Is bamboo really environmentally sustainable?

I was gifted a bamboo t-shirt recently. It's very soft and light and really quite comfortable once I took the scratchy label off.

Bamboo is having a bit of a moment, popping up in clothing, toilet paper, food, cutlery, packaging, furniture, construction, and crucially as a more environmental alternative to plastic. It purports to be a sustainable resource, and a step towards saving the world. But is it really that sustainable? I consulted several resources, one of the best of which was this one. As with most of these things, the answer is complicated.

Bamboo has a lot going for it. It is a fast-growing, naturally-renewable tree-like grass. It is naturally very strong, yet lightweight, although it can also be adapted to many other products where tensile strength is not the most important factor. There are many different varieties of bamboo, and it is highly adaptable, growing mainly in sub-tropical latitudes, but also in more temperate zones further north.

It grows insanely fast (up to 90cm a day!), reaching full maturity in just 1-5 years, much faster than the fastest-growing trees. Once harvested, it regrows from its own root system, thus maintaining soil structure and health and aiding water absorption. It doesn't require much in the way of added fertilizer (although that's not to say that fertilizer is never used). It is also very effective at carbon sequestration, absorbing more carbon dioxide than an equivalent mass of trees and pumping out 35% more oxygen.

Sounds great, eh? Now the bad news. Because bamboo has become such a in-demand product, it is usually grown as a monoculture, negatively impacting ecosystems, and whole forests may be razed to make way for it. Most bamboo production is still in China, from where it is shipped around the world, which has its own environmental and ethical challenges. 

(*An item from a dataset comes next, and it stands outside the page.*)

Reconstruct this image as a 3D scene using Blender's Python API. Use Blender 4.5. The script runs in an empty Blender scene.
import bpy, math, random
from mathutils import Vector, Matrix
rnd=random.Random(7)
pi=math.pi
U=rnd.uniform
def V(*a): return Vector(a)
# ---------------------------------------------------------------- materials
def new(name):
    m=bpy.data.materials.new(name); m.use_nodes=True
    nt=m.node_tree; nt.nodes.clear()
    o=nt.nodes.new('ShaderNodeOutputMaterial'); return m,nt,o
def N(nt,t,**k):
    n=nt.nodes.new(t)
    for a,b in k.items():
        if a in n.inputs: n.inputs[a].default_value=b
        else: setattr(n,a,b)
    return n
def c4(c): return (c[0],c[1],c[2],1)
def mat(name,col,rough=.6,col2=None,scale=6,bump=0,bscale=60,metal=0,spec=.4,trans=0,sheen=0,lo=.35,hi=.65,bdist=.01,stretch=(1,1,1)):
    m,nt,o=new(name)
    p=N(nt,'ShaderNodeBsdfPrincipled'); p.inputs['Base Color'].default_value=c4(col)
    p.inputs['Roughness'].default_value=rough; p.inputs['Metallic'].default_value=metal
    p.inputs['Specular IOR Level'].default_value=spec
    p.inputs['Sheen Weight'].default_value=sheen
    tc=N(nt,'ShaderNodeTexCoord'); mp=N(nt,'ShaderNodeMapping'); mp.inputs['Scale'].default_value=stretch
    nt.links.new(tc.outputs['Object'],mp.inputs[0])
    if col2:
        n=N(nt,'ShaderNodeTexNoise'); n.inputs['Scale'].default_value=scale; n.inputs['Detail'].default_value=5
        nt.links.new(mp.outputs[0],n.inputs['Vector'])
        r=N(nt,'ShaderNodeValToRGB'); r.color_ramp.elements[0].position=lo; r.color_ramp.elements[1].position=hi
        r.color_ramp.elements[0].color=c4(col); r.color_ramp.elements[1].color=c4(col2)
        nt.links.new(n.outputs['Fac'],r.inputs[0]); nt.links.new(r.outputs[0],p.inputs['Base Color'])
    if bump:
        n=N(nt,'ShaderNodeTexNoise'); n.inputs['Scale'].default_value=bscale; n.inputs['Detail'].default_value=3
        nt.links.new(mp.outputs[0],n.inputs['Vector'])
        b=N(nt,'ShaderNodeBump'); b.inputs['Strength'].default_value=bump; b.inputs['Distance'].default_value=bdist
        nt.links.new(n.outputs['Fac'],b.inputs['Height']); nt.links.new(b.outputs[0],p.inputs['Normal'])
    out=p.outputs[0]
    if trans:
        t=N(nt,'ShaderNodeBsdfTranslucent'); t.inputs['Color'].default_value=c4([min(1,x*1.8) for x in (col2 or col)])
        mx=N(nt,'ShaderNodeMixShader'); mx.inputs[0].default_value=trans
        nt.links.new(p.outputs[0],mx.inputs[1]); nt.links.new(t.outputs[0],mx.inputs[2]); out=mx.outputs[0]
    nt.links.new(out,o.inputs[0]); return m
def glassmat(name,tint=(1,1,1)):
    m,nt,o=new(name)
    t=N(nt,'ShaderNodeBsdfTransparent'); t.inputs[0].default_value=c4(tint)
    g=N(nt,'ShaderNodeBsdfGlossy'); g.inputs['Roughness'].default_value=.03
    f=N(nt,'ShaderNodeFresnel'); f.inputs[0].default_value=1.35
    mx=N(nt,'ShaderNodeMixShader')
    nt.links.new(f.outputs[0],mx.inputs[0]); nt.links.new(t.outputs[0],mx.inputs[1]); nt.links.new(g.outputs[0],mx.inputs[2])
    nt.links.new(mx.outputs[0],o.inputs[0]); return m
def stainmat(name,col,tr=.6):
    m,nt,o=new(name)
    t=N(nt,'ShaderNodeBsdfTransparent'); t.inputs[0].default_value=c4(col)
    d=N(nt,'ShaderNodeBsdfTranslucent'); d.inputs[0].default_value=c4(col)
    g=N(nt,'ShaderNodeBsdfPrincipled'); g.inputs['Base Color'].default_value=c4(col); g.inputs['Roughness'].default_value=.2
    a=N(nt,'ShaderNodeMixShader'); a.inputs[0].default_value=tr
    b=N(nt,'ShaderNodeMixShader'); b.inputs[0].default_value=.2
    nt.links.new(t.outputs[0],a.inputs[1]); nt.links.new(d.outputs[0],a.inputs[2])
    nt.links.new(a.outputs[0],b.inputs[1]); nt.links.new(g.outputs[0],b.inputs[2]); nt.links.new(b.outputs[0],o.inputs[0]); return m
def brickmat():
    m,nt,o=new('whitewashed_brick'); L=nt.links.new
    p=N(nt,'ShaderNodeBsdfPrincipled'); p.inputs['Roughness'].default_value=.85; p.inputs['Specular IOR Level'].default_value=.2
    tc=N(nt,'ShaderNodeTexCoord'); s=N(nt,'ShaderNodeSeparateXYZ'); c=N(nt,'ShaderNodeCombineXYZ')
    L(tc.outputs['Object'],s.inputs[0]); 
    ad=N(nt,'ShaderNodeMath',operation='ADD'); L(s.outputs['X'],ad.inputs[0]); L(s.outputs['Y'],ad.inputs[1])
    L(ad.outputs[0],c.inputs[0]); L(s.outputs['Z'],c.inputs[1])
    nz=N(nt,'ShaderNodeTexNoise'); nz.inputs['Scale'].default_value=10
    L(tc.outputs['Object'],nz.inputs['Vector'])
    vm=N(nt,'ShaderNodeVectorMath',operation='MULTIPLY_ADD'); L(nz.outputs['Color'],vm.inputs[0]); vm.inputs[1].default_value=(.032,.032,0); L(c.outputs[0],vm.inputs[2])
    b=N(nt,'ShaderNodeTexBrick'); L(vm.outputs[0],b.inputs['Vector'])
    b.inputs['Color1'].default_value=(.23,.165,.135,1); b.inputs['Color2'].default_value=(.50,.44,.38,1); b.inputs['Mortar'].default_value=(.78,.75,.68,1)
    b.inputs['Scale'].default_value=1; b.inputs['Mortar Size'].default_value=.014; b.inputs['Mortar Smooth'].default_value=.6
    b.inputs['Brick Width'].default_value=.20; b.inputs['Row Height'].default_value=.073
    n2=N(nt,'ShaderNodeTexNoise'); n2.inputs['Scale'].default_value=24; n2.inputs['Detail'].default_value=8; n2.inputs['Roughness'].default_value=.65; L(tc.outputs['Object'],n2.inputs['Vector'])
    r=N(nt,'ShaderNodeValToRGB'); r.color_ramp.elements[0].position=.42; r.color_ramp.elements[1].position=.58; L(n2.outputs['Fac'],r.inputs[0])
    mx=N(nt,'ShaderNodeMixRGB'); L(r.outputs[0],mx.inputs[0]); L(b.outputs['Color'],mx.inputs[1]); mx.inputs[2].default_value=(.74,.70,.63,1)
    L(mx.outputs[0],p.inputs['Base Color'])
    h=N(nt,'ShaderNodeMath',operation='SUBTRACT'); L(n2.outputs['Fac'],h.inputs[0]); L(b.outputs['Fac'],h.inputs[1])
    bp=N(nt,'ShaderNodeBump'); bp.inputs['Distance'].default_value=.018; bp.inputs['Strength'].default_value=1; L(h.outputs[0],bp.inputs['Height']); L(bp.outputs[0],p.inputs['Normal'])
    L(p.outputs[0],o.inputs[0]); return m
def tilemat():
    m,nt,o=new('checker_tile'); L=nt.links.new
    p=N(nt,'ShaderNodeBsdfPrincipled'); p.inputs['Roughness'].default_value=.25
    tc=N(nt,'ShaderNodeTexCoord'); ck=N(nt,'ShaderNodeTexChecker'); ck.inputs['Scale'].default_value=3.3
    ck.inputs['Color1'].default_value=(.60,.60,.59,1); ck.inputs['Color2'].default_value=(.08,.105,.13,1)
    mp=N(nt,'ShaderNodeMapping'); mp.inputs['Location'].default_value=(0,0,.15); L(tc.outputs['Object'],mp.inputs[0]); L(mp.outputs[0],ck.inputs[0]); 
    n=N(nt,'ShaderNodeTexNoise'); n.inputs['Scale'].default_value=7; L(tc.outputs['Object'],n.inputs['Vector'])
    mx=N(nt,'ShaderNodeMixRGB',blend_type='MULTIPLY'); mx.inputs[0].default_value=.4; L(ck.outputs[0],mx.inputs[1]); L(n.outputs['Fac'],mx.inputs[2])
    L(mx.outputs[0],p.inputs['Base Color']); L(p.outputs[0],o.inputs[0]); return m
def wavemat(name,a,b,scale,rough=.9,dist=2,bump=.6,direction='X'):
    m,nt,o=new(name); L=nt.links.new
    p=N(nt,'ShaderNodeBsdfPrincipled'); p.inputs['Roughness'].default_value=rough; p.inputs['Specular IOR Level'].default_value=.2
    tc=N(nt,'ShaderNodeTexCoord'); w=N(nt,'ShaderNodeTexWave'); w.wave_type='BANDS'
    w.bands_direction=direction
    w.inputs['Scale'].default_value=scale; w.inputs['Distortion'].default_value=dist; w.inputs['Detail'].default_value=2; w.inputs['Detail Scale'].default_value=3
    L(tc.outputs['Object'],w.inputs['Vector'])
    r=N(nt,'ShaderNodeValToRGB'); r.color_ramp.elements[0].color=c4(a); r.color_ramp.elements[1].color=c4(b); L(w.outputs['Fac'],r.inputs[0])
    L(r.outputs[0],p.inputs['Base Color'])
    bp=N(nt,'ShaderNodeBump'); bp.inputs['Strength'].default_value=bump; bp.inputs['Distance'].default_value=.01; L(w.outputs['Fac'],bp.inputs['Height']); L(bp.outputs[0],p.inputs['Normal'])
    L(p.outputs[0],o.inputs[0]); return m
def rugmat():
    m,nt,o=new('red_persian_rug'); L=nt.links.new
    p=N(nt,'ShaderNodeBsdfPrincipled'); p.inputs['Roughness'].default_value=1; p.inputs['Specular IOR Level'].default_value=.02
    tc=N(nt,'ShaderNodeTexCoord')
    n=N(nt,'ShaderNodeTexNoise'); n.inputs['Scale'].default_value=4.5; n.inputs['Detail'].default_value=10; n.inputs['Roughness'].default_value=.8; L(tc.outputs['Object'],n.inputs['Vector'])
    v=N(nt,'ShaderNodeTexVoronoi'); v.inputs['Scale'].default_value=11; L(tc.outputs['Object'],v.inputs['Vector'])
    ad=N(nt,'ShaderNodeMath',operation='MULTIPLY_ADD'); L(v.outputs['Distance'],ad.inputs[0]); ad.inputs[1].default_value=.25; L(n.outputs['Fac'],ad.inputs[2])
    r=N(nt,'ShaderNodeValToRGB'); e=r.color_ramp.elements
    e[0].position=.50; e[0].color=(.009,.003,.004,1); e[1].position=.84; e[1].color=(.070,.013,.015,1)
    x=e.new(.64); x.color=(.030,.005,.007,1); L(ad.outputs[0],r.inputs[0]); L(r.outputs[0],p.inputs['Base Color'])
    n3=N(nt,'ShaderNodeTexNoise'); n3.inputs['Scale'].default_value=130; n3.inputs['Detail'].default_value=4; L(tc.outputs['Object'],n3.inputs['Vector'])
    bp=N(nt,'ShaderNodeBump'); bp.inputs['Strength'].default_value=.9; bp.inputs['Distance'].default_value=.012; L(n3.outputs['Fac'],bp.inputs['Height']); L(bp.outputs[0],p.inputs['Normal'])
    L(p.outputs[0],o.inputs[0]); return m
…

Producing cloth (and toilet paper, packaging materials, etc) from bamboo requires an extensive chemical-heavy and energy-intensive industrial process, much like cotton and paper does, and it is notable that the Global Organic Textile Standards organization does not certify bamboo products, even if they are grown organically. There is as yet no fairtrade or certified sustainable designation for bamboo like there is for cotton.

The bottom line is that bamboo may be more environmentally sustainable than plastic and even many wood products, and it may be at least as sustainable as other natural fibres. But it has it's environmental challenges too (not least the fact that Chinese production is so poorly monitored). On balance, though, I think I can safely say that I can wear my t-shirt without any undue environmental angst.